Data section >>
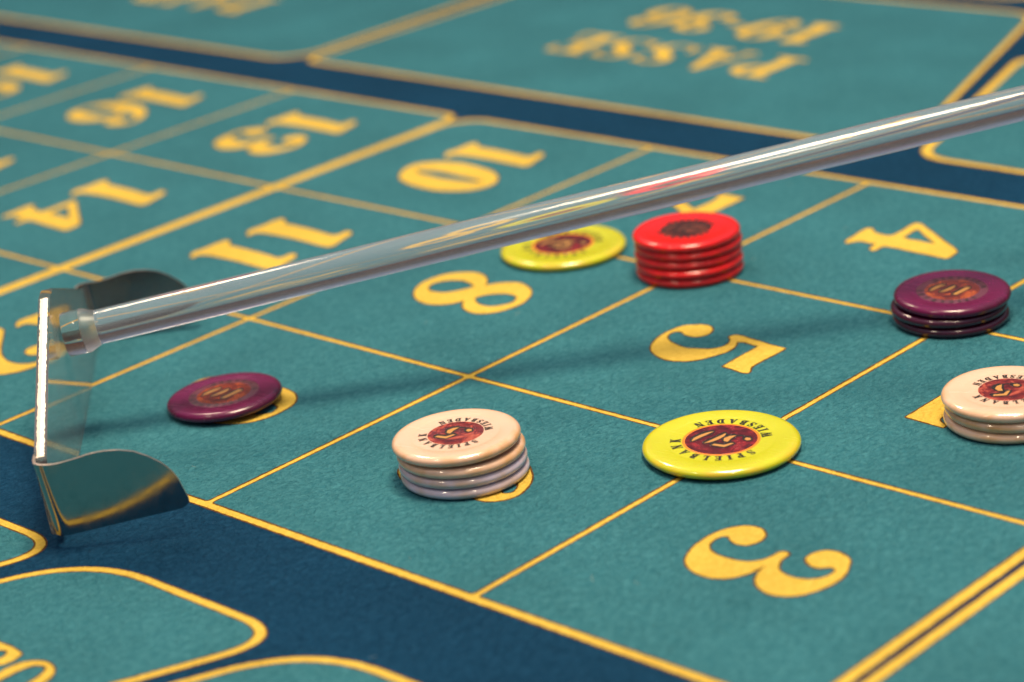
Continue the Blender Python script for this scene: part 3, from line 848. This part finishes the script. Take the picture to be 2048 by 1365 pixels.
# steel end plates
TOPN = [(0.2, 21.4), (5.2, 20.7), (10.1, 20.9), (13.8, 21.3), (17.5, 21.2), (21.2, 20.5), (24.7, 19.2), (27.9, 17.0), (31.0, 14.0), (33.1, 10.8), (34.3, 7.2), (34.9, 3.8), (34.8, 2.2)]
def top_h(s):
    if s <= TOPN[0][0]: return TOPN[0][1]
    for (a, ha), (b_, hb) in zip(TOPN, TOPN[1:]):
        if s <= b_: return ha + (hb - ha) * (s - a) / (b_ - a)
    return TOPN[-1][1]
def end_plate(l0, sgn):
    # plan path (r, l) mm: a short return behind the blade, a rounded bend, then straight along the rod direction
    path = [(-0.9, 5.0 * sgn), (-0.95, 2.5 * sgn), (-0.85, 0.6 * sgn), (-0.4, -1.6 * sgn), (0.8, -3.0 * sgn), (2.6, -3.7 * sgn)]
    for k in range(1, 33): path.append((2.6 + 32.2 * k / 32, -3.7 * sgn - 0.6 * sgn * (k / 32)))
    t = 0.75
    bm = bmesh.new()
    cols = []
    for k, (r_, l) in enumerate(path):
        a = path[max(0, k - 1)]; b_ = path[min(len(path) - 1, k + 1)]
        tx, ty = b_[0] - a[0], b_[1] - a[1]; d = math.hypot(tx, ty)
        nx, ny = -ty / d * t / 2, tx / d * t / 2
        h = top_h(r_)
        lo = 0.4 + (0 if r_ < 32 else 1.2 * ((r_ - 32) / 2.8) ** 2)
        if k == len(path) - 1: h = 3.2
        c = []
        for s_ in (1, -1):
            c.append([bm.verts.new(W(r_ + s_ * nx, l0 + l + s_ * ny - 0.085 * sgn * (lo + (h - lo) * q / 6 - 6), lo + (h - lo) * q / 6)) for q in range(7)])
        cols.append(c)
    side_faces = []
    for a, b_ in zip(cols, cols[1:]):
        for q in range(6):
            for s_ in (0, 1):
                f = bm.faces.new((a[s_][q], b_[s_][q], b_[s_][q + 1], a[s_][q + 1])); f.smooth = True
        f = bm.faces.new((a[0][6], b_[0][6], b_[1][6], a[1][6])); f.material_index = 1
        f = bm.faces.new((a[0][0], b_[0][0], b_[1][0], a[1][0])); f.material_index = 1
    for c in (cols[0], cols[-1]):
        for q in range(6):
            f = bm.faces.new((c[0][q], c[1][q], c[1][q + 1], c[0][q + 1])); f.material_index = 1
    bmesh.ops.recalc_face_normals(bm, faces=bm.faces)
    for e in bm.edges:
        if len(e.link_faces) == 2 and e.link_faces[0].material_index != e.link_faces[1].material_index:
            e.smooth = False
    return to_mesh(bm, 'end_plate')
link_mesh('end_plate', end_plate(0, 1), ('steel', 'steel_edge'), rake, 'near curved steel end plate')
link_mesh('end_plate', end_plate(L_, -1), ('steel', 'steel_edge'), rake, 'far curved steel end plate')

# rod with its socket: lathe about the axis E_R
def rod(prof, n, mat, name, parent):
    bm = bmesh.new(); rings = []
    lc, uc = L_ / 2, 29.5
    for s, rr in prof:
        rings.append([bm.verts.new(W(s, lc + rr * math.cos(2 * PI * k / n), uc + rr * math.sin(2 * PI * k / n))) for k in range(n)])
    for a, b_ in zip(rings, rings[1:]):
        for k in range(n):
            f = bm.faces.new((a[k], a[(k + 1) % n], b_[(k + 1) % n], b_[k])); f.smooth = True
    for rg in (rings[0], rings[-1]):
        f = bm.faces.new(rg)
        for e in f.edges: e.smooth = False
    bmesh.ops.recalc_face_normals(bm, faces=bm.faces)
    me = to_mesh(bm, name)
    return link_mesh(name, me, (mat,), parent)
rod([(4.0, 6.2), (4.25, 6.4), (9.3, 6.4)], 64, 'acrylic', 'socket', rake)
rod([(9.33, 6.4), (10.2, 6.35), (12.9, 5.2), (13.5, 5.0)], 64, 'acrylic_frost', 'glue_joint', rake)
rod([(13.53, 4.97), (14, 4.97)] + [(14 + 20 * k, 4.97) for k in range(1, 44)], 64, 'acrylic_rod', 'rod', rake)

# ------------------------------------------------------------------ lint on the cloth: loose fibres nobody could count
bm = bmesh.new()
for _ in range(45):
    x, y = random.uniform(-80, 400), random.uniform(-90, 300)
    a = random.uniform(0, 2 * PI); n_seg = 5; w_ = random.uniform(0.035, 0.06)
    step = random.uniform(0.25, 0.7)
    prev = None
    for k in range(n_seg + 1):
        z = ZB + 0.03 + 0.12 * math.sin(PI * k / n_seg)
        nx, ny = -math.sin(a) * w_, math.cos(a) * w_
        cur = (bm.verts.new(((x + nx) * MM, (y + ny) * MM, z * MM)), bm.verts.new(((x - nx) * MM, (y - ny) * MM, z * MM)), bm.verts.new((x * MM, y * MM, (z + w_) * MM)))
        if prev:
            for q in range(3):
                bm.faces.new((prev[q], prev[(q + 1) % 3], cur[(q + 1) % 3], cur[q]))
        prev = cur
        x += math.cos(a) * step; y += math.sin(a) * step; a += random.uniform(-0.5, 0.5)
lint = link_mesh('lint', to_mesh(bm, 'lint'), ('lint',))
lint['label'] = 'pale loose lint fibres scattered over the teal cloth'
lint['category'] = 'lint'
lint['kind'] = 'stuff'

Task prompt >> Leave the images out, please, and restate each line word for word.

Final answer >>
Continue the Blender Python script for this scene: part 3, from line 848. This part finishes the script. Take the picture to be 2048 by 1365 pixels.
# steel end plates
TOPN = [(0.2, 21.4), (5.2, 20.7), (10.1, 20.9), (13.8, 21.3), (17.5, 21.2), (21.2, 20.5), (24.7, 19.2), (27.9, 17.0), (31.0, 14.0), (33.1, 10.8), (34.3, 7.2), (34.9, 3.8), (34.8, 2.2)]
def top_h(s):
    if s <= TOPN[0][0]: return TOPN[0][1]
    for (a, ha), (b_, hb) in zip(TOPN, TOPN[1:]):
        if s <= b_: return ha + (hb - ha) * (s - a) / (b_ - a)
    return TOPN[-1][1]
def end_plate(l0, sgn):
    # plan path (r, l) mm: a short return behind the blade, a rounded bend, then straight along the rod direction
    path = [(-0.9, 5.0 * sgn), (-0.95, 2.5 * sgn), (-0.85, 0.6 * sgn), (-0.4, -1.6 * sgn), (0.8, -3.0 * sgn), (2.6, -3.7 * sgn)]
    for k in range(1, 33): path.append((2.6 + 32.2 * k / 32, -3.7 * sgn - 0.6 * sgn * (k / 32)))
    t = 0.75
    bm = bmesh.new()
    cols = []
    for k, (r_, l) in enumerate(path):
        a = path[max(0, k - 1)]; b_ = path[min(len(path) - 1, k + 1)]
        tx, ty = b_[0] - a[0], b_[1] - a[1]; d = math.hypot(tx, ty)
        nx, ny = -ty / d * t / 2, tx / d * t / 2
        h = top_h(r_)
        lo = 0.4 + (0 if r_ < 32 else 1.2 * ((r_ - 32) / 2.8) ** 2)
        if k == len(path) - 1: h = 3.2
        c = []
        for s_ in (1, -1):
            c.append([bm.verts.new(W(r_ + s_ * nx, l0 + l + s_ * ny - 0.085 * sgn * (lo + (h - lo) * q / 6 - 6), lo + (h - lo) * q / 6)) for q in range(7)])
        cols.append(c)
    side_faces = []
    for a, b_ in zip(cols, cols[1:]):
        for q in range(6):
            for s_ in (0, 1):
                f = bm.faces.new((a[s_][q], b_[s_][q], b_[s_][q + 1], a[s_][q + 1])); f.smooth = True
        f = bm.faces.new((a[0][6], b_[0][6], b_[1][6], a[1][6])); f.material_index = 1
        f = bm.faces.new((a[0][0], b_[0][0], b_[1][0], a[1][0])); f.material_index = 1
    for c in (cols[0], cols[-1]):
        for q in range(6):
            f = bm.faces.new((c[0][q], c[1][q], c[1][q + 1], c[0][q + 1])); f.material_index = 1
    bmesh.ops.recalc_face_normals(bm, faces=bm.faces)
    for e in bm.edges:
        if len(e.link_faces) == 2 and e.link_faces[0].material_index != e.link_faces[1].material_index:
            e.smooth = False
    return to_mesh(bm, 'end_plate')
link_mesh('end_plate', end_plate(0, 1), ('steel', 'steel_edge'), rake, 'near curved steel end plate')
link_mesh('end_plate', end_plate(L_, -1), ('steel', 'steel_edge'), rake, 'far curved steel end plate')

# rod with its socket: lathe about the axis E_R
def rod(prof, n, mat, name, parent):
    bm = bmesh.new(); rings = []
    lc, uc = L_ / 2, 29.5
    for s, rr in prof:
        rings.append([bm.verts.new(W(s, lc + rr * math.cos(2 * PI * k / n), uc + rr * math.sin(2 * PI * k / n))) for k in range(n)])
    for a, b_ in zip(rings, rings[1:]):
        for k in range(n):
            f = bm.faces.new((a[k], a[(k + 1) % n], b_[(k + 1) % n], b_[k])); f.smooth = True
    for rg in (rings[0], rings[-1]):
        f = bm.faces.new(rg)
        for e in f.edges: e.smooth = False
    bmesh.ops.recalc_face_normals(bm, faces=bm.faces)
    me = to_mesh(bm, name)
    return link_mesh(name, me, (mat,), parent)
rod([(4.0, 6.2), (4.25, 6.4), (9.3, 6.4)], 64, 'acrylic', 'socket', rake)
rod([(9.33, 6.4), (10.2, 6.35), (12.9, 5.2), (13.5, 5.0)], 64, 'acrylic_frost', 'glue_joint', rake)
rod([(13.53, 4.97), (14, 4.97)] + [(14 + 20 * k, 4.97) for k in range(1, 44)], 64, 'acrylic_rod', 'rod', rake)

# ------------------------------------------------------------------ lint on the cloth: loose fibres nobody could count
bm = bmesh.new()
for _ in range(45):
    x, y = random.uniform(-80, 400), random.uniform(-90, 300)
    a = random.uniform(0, 2 * PI); n_seg = 5; w_ = random.uniform(0.035, 0.06)
    step = random.uniform(0.25, 0.7)
    prev = None
    for k in range(n_seg + 1):
        z = ZB + 0.03 + 0.12 * math.sin(PI * k / n_seg)
        nx, ny = -math.sin(a) * w_, math.cos(a) * w_
        cur = (bm.verts.new(((x + nx) * MM, (y + ny) * MM, z * MM)), bm.verts.new(((x - nx) * MM, (y - ny) * MM, z * MM)), bm.verts.new((x * MM, y * MM, (z + w_) * MM)))
        if prev:
            for q in range(3):
                bm.faces.new((prev[q], prev[(q + 1) % 3], cur[(q + 1) % 3], cur[q]))
        prev = cur
        x += math.cos(a) * step; y += math.sin(a) * step; a += random.uniform(-0.5, 0.5)
lint = link_mesh('lint', to_mesh(bm, 'lint'), ('lint',))
lint['label'] = 'pale loose lint fibres scattered over the teal cloth'
lint['category'] = 'lint'
lint['kind'] = 'stuff'